Project MOMO: Multiwavelength Observations and Modelling of OJ 287

TL;DR

Project MOMO provides an extensive, multi-year, multiwavelength observational dataset of the blazar OJ 287, combined with theoretical modeling to understand its jet physics and binary black hole system.

Contribution

It offers the densest long-term multiwavelength monitoring of OJ 287 and integrates observational data with theoretical analysis of jet and binary black hole physics.

Findings

Detection of bright 2016/17 and 2020 outbursts

Spectroscopic analysis of the 2020 outburst

Interpretation of events within the binary black hole model

Abstract

Our project MOMO (Multiwavelength observations and modelling of OJ 287) consists of dedicated, dense, long-term flux and spectroscopic monitoring and deep follow-up observations of the blazar OJ 287 at >13 frequencies from the radio to the X-ray band since late 2015. In particular, we are using Swift to obtain optical-UV-X-ray spectral energy distributions (SEDs) and the Effelsberg telescope to obtain radio measurements between 2 and 40 GHz.
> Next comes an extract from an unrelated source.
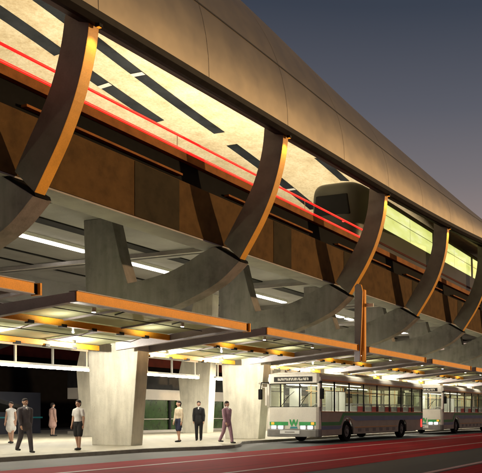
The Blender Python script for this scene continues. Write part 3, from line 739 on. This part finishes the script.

MOMO is the densest long-term monitoring of OJ 287 involving X-rays and broad-band SEDs. The theoretical part of the project aims at understanding jet and accretion physics of the blazar central engine in general and the supermassive binary black hole scenario in particular. Results are presented in a sequence of publications and so far included: detection and detailed analysis of the bright 2016/17 and 2020 outbursts and the long-term light curve; Swift, XMM and NuSTAR spectroscopy of the 2020 outburst around maximum; and interpretation of selected events in the context of the binary black hole scenario of OJ 287 (papers I-IV). Here, we provide a description of the project MOMO, a summary of previous results, the latest results, and we discuss future prospects.